And less than a hundred years later we were on the Moon.
There was a TV movie called The Trial Of General George Armstrong Custer.
They totally dumped on Custer as an impotent vain glorious fool whose mind was gone after he survived the massacre.
To the prosecutor’s withering questioning, Custer just kept answering “Command decision”.
One big disadvantage for Custer was that the Indians had better rifles than the troopers.
Custer had three Gatling Guns at his disposal. But Custer thought they would slow him down, so he left them behind at the fort.
This guy at the link below says Custer was right in declining those guns. They were completely unsuited for the terrain. As for me, I’d have taken those guns, and just moved a little slower (20-20 hindsight, I know. And there is no glory in slow-moving forces.)
https://www.historynet.com/guns-custer-left-behind-burden.htm
Somewhere in there is lost the possible strategic move by Custer to save Terry’s force. Who the indians were really gathered there to fight.
I believe the author is wrong on that point.
Custer had faced Indians in many previous battles, where he was almost always outnumbered. The numbers were not what he misjudged. What he did not account for was that the Indians had changed their battle tactics, shifting from a hit and run mode to a full assault mode.
Custer could have survived The Battle of Little Big Horn, if he had....
1. properly conducted reconnaissance
2. rested his men and horses
3. NOT broken up his fighting force into smaller units
4. NOT underestimated his opponents
These are fatal mistakes for any combat commander
Had Custer won, it would be just a footnote in Western History books like so many other battles most don’t know about.
UNLESS some eastern group, of what back then were called “Indian worshipers” publicized his victory as a “massacre” as a group of Bostonians did Sand Creek and the Washita, an attack on Cheyenne who had just had a 200 man war party come back from raiding in Kansas.
The story would be changed to reflect that Custer hit the tribes at LBH when the happy Indians were doing all happy things and all the warriors were conveniently out “buffalo hunting”, a common excuse used today.
Today’s movie makers, make it look like Custer woke up one morning, looked out the window, and said...”It is such a nice day I think I will go out and kill me a bunch of Indians!”
For all you Custer and Gatling Gun fans out there, here’s a novel that supposes that Custer did bring his machine gun battery to the Little Big Horn.
(I don’t have the book. So I don’t know how it ends. Maybe Sitting Bull captures the guns, and retakes Chicago. Now that would be an ending with a twist.)
https://www.amazon.com/Custers-Gatling-Guns-Machine-Little/dp/1926585011
what frantic thoughts raced through George Armstrong Custers mind
One surely must have been “Damn...thats a lot if Indians....”

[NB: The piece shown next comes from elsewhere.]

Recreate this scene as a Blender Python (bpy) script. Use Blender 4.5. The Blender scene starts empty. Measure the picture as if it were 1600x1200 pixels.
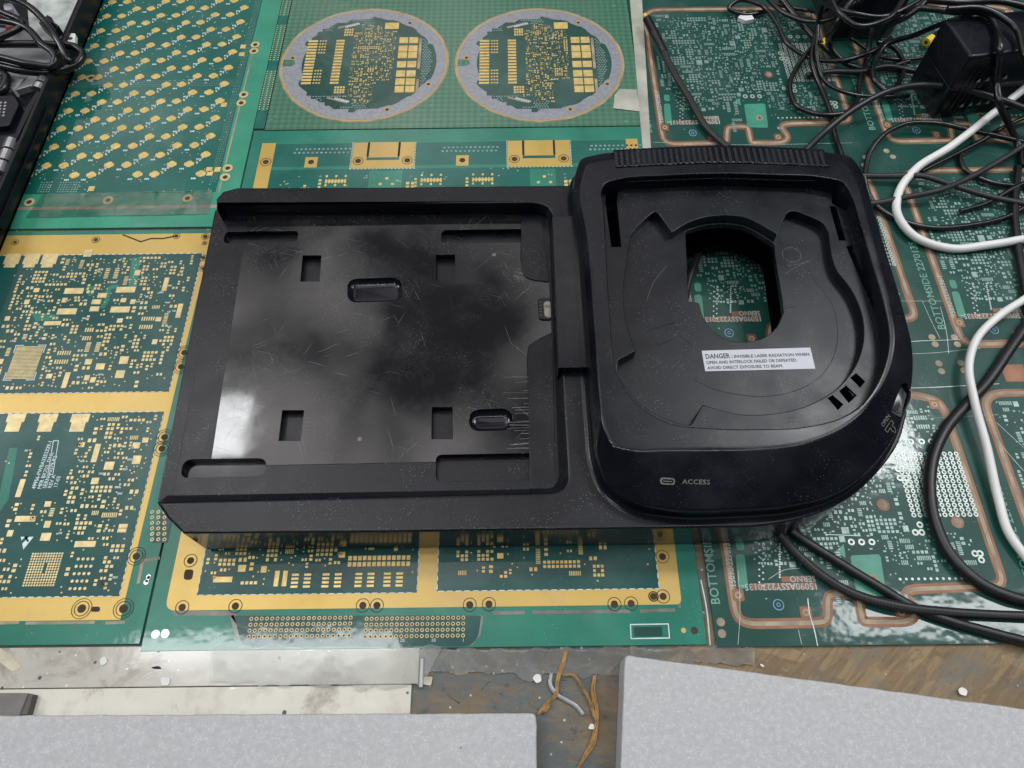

I’ve often wondered if Custer’s 210 men, had they been armed with Henry repeating rifles and plenty of ammo instead of slow-loading trapdoor Springfields, would have been able to survive.
Superior numbers facing them, yes... but repeaters in the hands of men who knew how to use them effectively might have made a difference.
We’ll never know.
BFLR
In Harry Turtledove’s alternative history novels Custer is a war hero who is about as well loved as Jerry Nadler.
Maybe if he had a tank...
-PJ
Sometimes it is best to have a little patience, Miles, Terry and Gibbons were in the tactical plan. (???) Custer minus his bravado, could have lived and attained his political ambitions if he was a team player. IMO.
The best study on this I’ve read is by Richard Fox, an archaeologist who after the big fires in that region in the 1980s took teams of students with metal detectors and mapped every remaining cartridg3e on the battlefield. He then assembled a story that looks nothing like the “Custer’s Last Stand” circle-of-men fighting Indians riding around them.
According to the story of the shell casings, Custer’s five troops came under steady, but not whithering, long range fire for about 20-30 minutes upon reaching the ridges. Keough with about half the men was some distance from Custer’s half (”Custer Hill” and “Keough Hill”). Meanwhile, the Indians were crawling through the grass, getting extremely close. When they rose up all at once, the cavalry was immediately overwhelmed and fell back down the opposite side of the hill.
Fox’s research shows there was never a circle, and that Custer’s men were in such disarray and retreat that they never even formed a single skirmish line. He found carbine casings all down the back side of the hill as troopers fired, then ran and reloaded.
Moreover, the Sioux had Winchester repeaters. Maybe not a lot, but “some” of the Sioux were better armed than the soldiers they fought. While Fox agrees that some carbines may have jammed, he discounts this as a major factor as the soldiers never fired enough rounds per weapon to come close to jamming.
It is possible, based on Fox’s description, to envision a scenario in which Custer kept all 700 men together, including his ammo. If he had consolidated them into lines, with adequate ammo, he might have done enough damage to the larger force that by the time they figured out how to outflank him, they would be significantly “attrited” to use Gen. Schwartzkopf’s words.
What if Custer would have had close air support during the battle of the Little Big horn...???